*** Data for the task ***

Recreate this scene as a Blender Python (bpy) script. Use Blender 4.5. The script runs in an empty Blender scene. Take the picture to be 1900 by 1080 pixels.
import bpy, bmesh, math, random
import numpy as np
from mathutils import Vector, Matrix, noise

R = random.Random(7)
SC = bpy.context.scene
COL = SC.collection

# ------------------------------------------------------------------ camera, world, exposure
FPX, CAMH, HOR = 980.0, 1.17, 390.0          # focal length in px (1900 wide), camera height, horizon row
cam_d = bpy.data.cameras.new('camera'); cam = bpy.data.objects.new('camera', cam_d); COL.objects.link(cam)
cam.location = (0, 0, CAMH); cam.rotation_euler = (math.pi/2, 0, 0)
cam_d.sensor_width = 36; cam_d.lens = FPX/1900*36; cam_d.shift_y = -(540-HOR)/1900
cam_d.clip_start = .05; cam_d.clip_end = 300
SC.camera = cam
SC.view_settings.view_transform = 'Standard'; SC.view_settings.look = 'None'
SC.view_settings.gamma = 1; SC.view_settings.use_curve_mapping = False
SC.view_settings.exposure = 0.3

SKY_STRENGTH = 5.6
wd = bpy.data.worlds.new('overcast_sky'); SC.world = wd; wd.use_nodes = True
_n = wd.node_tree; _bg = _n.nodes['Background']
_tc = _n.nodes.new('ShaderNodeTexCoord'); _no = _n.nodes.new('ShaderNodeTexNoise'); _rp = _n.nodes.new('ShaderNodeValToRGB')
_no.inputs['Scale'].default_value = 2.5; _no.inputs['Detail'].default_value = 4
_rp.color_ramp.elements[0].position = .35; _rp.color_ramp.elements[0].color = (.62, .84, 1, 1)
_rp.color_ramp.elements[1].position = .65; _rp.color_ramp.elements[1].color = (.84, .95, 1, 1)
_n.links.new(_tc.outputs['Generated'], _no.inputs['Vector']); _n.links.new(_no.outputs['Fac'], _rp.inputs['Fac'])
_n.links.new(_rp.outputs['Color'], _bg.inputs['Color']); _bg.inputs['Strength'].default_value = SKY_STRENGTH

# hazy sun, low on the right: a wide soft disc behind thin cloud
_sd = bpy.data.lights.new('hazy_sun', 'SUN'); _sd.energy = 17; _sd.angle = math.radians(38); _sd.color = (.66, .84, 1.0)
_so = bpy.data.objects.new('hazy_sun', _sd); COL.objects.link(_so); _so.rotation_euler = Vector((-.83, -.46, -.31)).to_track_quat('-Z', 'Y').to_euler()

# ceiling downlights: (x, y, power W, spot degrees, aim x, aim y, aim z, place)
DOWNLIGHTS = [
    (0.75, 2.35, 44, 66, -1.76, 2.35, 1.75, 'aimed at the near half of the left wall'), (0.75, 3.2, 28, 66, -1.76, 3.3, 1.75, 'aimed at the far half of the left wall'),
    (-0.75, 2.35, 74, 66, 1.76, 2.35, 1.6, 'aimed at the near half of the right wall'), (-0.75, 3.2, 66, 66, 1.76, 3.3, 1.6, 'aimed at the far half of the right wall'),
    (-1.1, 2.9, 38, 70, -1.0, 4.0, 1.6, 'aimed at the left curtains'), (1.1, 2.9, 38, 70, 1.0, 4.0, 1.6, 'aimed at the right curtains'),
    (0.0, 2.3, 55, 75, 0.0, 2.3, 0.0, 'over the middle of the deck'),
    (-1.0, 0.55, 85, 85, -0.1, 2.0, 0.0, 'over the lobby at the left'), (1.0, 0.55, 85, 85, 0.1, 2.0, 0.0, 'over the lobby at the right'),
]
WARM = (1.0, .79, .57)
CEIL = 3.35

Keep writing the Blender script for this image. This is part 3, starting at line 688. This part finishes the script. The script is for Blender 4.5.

***

• **Problem**: Would you copy out each line exactly as written?

• **Full output**:
Recreate this scene as a Blender Python (bpy) script. Use Blender 4.5. The script runs in an empty Blender scene. Take the picture to be 1900 by 1080 pixels.
import bpy, bmesh, math, random
import numpy as np
from mathutils import Vector, Matrix, noise

R = random.Random(7)
SC = bpy.context.scene
COL = SC.collection

# ------------------------------------------------------------------ camera, world, exposure
FPX, CAMH, HOR = 980.0, 1.17, 390.0          # focal length in px (1900 wide), camera height, horizon row
cam_d = bpy.data.cameras.new('camera'); cam = bpy.data.objects.new('camera', cam_d); COL.objects.link(cam)
cam.location = (0, 0, CAMH); cam.rotation_euler = (math.pi/2, 0, 0)
cam_d.sensor_width = 36; cam_d.lens = FPX/1900*36; cam_d.shift_y = -(540-HOR)/1900
cam_d.clip_start = .05; cam_d.clip_end = 300
SC.camera = cam
SC.view_settings.view_transform = 'Standard'; SC.view_settings.look = 'None'
SC.view_settings.gamma = 1; SC.view_settings.use_curve_mapping = False
SC.view_settings.exposure = 0.3

SKY_STRENGTH = 5.6
wd = bpy.data.worlds.new('overcast_sky'); SC.world = wd; wd.use_nodes = True
_n = wd.node_tree; _bg = _n.nodes['Background']
_tc = _n.nodes.new('ShaderNodeTexCoord'); _no = _n.nodes.new('ShaderNodeTexNoise'); _rp = _n.nodes.new('ShaderNodeValToRGB')
_no.inputs['Scale'].default_value = 2.5; _no.inputs['Detail'].default_value = 4
_rp.color_ramp.elements[0].position = .35; _rp.color_ramp.elements[0].color = (.62, .84, 1, 1)
_rp.color_ramp.elements[1].position = .65; _rp.color_ramp.elements[1].color = (.84, .95, 1, 1)
_n.links.new(_tc.outputs['Generated'], _no.inputs['Vector']); _n.links.new(_no.outputs['Fac'], _rp.inputs['Fac'])
_n.links.new(_rp.outputs['Color'], _bg.inputs['Color']); _bg.inputs['Strength'].default_value = SKY_STRENGTH

# hazy sun, low on the right: a wide soft disc behind thin cloud
_sd = bpy.data.lights.new('hazy_sun', 'SUN'); _sd.energy = 17; _sd.angle = math.radians(38); _sd.color = (.66, .84, 1.0)
_so = bpy.data.objects.new('hazy_sun', _sd); COL.objects.link(_so); _so.rotation_euler = Vector((-.83, -.46, -.31)).to_track_quat('-Z', 'Y').to_euler()

# ceiling downlights: (x, y, power W, spot degrees, aim x, aim y, aim z, place)
DOWNLIGHTS = [
    (0.75, 2.35, 44, 66, -1.76, 2.35, 1.75, 'aimed at the near half of the left wall'), (0.75, 3.2, 28, 66, -1.76, 3.3, 1.75, 'aimed at the far half of the left wall'),
    (-0.75, 2.35, 74, 66, 1.76, 2.35, 1.6, 'aimed at the near half of the right wall'), (-0.75, 3.2, 66, 66, 1.76, 3.3, 1.6, 'aimed at the far half of the right wall'),
    (-1.1, 2.9, 38, 70, -1.0, 4.0, 1.6, 'aimed at the left curtains'), (1.1, 2.9, 38, 70, 1.0, 4.0, 1.6, 'aimed at the right curtains'),
    (0.0, 2.3, 55, 75, 0.0, 2.3, 0.0, 'over the middle of the deck'),
    (-1.0, 0.55, 85, 85, -0.1, 2.0, 0.0, 'over the lobby at the left'), (1.0, 0.55, 85, 85, 0.1, 2.0, 0.0, 'over the lobby at the right'),
]
WARM = (1.0, .79, .57)
CEIL = 3.35

Keep writing the Blender script for this image. This is part 3, starting at line 688. This part finishes the script. The script is for Blender 4.5.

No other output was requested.